J’ai pris avec moi dans mon périple estival des devoirs de vacances. J’ai invité quelques 25 conférenciers au prochain Pèlerinage du Rosaire, et c’est à peine si 3 ou 4 d’entre eux n’ont pas publié récemment au moins un livre… Sans doute est-il de bon aloi que je lise au moins une partie de ces livres avant de rencontrer leurs auteurs et de me retrouver à table avec eux !

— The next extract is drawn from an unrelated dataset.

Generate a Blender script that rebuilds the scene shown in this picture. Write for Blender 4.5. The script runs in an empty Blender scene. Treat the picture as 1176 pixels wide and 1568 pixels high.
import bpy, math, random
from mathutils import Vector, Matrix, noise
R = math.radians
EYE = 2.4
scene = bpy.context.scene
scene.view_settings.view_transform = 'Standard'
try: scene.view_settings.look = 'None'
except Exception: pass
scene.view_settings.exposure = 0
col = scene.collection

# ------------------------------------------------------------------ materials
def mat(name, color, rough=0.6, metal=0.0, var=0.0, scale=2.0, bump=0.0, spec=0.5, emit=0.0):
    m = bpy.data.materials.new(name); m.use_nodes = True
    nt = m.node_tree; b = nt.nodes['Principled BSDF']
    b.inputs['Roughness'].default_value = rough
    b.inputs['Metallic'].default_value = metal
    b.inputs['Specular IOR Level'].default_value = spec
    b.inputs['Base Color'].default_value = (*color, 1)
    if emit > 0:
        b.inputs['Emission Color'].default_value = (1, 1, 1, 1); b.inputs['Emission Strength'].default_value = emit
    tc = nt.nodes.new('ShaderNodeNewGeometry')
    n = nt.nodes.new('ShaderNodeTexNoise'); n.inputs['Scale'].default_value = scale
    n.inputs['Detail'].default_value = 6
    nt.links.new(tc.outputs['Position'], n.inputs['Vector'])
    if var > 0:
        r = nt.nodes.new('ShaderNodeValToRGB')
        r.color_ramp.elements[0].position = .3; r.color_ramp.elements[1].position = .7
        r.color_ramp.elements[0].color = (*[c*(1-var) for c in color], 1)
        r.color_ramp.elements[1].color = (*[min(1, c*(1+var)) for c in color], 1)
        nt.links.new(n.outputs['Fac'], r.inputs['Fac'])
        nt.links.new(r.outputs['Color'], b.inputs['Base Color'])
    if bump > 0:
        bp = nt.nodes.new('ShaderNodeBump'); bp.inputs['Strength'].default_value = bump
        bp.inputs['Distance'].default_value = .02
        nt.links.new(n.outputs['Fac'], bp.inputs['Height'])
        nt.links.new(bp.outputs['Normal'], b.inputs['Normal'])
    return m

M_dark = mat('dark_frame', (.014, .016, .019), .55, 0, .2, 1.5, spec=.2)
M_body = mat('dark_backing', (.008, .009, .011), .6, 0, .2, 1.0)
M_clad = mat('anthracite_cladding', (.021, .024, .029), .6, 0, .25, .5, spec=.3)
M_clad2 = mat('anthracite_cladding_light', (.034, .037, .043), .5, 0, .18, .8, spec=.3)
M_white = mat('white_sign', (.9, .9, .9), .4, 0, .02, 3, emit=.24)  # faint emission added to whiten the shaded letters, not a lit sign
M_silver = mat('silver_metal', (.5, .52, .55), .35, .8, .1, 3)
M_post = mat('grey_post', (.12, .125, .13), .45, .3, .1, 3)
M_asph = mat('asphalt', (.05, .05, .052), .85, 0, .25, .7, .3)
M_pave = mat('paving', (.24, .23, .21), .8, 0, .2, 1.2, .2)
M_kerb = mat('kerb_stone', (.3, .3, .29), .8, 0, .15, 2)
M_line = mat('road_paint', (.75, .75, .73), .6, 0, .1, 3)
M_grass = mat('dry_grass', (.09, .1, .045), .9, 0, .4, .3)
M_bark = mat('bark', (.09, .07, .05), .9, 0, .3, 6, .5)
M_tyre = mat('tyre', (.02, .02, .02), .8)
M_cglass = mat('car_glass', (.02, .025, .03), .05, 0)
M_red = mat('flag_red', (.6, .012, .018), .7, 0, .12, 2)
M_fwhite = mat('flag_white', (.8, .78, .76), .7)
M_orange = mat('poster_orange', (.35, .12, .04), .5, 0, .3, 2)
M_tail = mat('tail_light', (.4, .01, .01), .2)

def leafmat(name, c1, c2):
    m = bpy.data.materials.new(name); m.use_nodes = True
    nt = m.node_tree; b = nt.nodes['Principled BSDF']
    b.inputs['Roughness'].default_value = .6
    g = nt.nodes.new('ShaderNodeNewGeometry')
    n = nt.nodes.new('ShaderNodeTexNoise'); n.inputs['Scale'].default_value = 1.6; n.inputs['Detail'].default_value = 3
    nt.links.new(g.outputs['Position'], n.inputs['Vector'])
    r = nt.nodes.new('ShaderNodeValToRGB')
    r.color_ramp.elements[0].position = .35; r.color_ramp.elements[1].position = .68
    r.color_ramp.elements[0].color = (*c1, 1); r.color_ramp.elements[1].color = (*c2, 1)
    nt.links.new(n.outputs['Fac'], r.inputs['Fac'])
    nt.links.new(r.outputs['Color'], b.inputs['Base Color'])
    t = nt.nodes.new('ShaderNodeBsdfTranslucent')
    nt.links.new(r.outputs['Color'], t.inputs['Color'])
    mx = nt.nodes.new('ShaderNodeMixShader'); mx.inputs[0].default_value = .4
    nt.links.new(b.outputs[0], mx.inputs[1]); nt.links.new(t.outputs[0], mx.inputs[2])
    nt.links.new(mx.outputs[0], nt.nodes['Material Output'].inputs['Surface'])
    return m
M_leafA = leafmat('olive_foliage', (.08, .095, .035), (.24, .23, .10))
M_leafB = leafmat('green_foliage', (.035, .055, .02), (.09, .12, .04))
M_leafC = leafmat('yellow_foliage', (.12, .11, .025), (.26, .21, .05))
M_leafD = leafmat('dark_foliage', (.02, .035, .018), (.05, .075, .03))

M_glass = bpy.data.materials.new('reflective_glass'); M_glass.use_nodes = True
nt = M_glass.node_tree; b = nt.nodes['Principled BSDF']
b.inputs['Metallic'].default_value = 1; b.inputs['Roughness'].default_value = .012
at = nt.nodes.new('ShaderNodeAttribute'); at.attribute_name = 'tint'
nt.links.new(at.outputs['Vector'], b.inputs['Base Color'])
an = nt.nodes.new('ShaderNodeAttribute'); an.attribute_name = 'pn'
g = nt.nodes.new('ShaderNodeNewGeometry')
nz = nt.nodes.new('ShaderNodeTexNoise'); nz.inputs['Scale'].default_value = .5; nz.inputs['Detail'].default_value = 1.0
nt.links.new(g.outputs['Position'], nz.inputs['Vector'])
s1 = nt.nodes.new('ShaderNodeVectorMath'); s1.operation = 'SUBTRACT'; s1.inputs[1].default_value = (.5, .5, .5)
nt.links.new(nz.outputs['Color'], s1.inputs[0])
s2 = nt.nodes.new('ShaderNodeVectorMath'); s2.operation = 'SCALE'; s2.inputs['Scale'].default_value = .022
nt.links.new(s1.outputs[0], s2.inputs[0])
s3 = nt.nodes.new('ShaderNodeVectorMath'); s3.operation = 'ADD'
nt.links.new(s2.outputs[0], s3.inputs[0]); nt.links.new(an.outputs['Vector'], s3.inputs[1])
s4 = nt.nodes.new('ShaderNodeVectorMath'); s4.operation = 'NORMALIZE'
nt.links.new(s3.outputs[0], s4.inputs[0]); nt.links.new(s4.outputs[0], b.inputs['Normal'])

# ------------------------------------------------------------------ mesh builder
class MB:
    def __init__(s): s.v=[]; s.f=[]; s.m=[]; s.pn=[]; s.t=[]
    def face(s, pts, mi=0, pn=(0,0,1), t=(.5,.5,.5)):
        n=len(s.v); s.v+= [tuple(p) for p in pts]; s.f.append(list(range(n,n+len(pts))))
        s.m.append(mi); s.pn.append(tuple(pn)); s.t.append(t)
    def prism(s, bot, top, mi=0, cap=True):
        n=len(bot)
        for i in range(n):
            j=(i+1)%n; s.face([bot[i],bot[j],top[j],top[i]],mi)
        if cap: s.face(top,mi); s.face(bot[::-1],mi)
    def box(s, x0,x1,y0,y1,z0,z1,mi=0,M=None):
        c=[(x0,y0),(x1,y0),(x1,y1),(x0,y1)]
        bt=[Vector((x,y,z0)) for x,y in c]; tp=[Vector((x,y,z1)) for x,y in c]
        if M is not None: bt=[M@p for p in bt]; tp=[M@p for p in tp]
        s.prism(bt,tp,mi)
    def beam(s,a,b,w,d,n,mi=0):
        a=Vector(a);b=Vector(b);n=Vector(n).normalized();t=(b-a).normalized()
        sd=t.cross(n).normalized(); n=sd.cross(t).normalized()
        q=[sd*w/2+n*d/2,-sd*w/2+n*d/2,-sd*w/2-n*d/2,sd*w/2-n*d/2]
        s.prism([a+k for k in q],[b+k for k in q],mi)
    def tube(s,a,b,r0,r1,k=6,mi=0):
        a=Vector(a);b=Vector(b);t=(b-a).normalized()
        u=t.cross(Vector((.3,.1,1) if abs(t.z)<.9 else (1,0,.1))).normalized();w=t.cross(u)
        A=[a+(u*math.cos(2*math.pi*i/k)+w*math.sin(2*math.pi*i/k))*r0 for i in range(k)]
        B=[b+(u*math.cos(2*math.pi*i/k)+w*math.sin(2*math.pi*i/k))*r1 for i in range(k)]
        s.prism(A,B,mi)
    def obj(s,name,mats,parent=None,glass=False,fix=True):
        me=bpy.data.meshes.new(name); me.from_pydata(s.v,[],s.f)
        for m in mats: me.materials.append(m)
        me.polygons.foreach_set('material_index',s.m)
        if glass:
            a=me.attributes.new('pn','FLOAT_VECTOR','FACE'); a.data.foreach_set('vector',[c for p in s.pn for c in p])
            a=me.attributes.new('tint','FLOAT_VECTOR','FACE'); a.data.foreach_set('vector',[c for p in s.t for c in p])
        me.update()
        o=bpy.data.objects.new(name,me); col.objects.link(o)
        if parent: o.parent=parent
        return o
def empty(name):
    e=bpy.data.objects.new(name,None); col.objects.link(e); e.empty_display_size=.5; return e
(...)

Au nombre de ces livres, je vous conseille le livre-témoignage d’Alexia Vidot, qu’on a beaucoup vue dans la presse ces temps-ci, une longue interview dans le Figaro, une autre dans le Point et dans toute la presse chrétienne. Alexia travaille à la rédaction du magazine La Vie ; elle y est responsable du cahier central des Essentiels de la Vie. Et dans le livre qu’elle a publié récemment, aux éditions Artège, Comme des cœurs brûlants, l’extraordinaire témoignage des convertis, elle livre le récit de sa propre conversion, un récit étonnant de simplicité et de profondeur, avant d’esquisser une galerie de portraits de convertis du XXe siècle. C’est un ouvrage étonnant, et qui fait du bien, je trouve. Qui nous rappelle qu’une célébration ecclésiale, eucharistique, comme celle que nous vivons ce matin, n’est possible que parce que convergent dans cette église des histoires, des biographies, des aventures et des rencontres avec le Seigneur Jésus, le pain de Vie.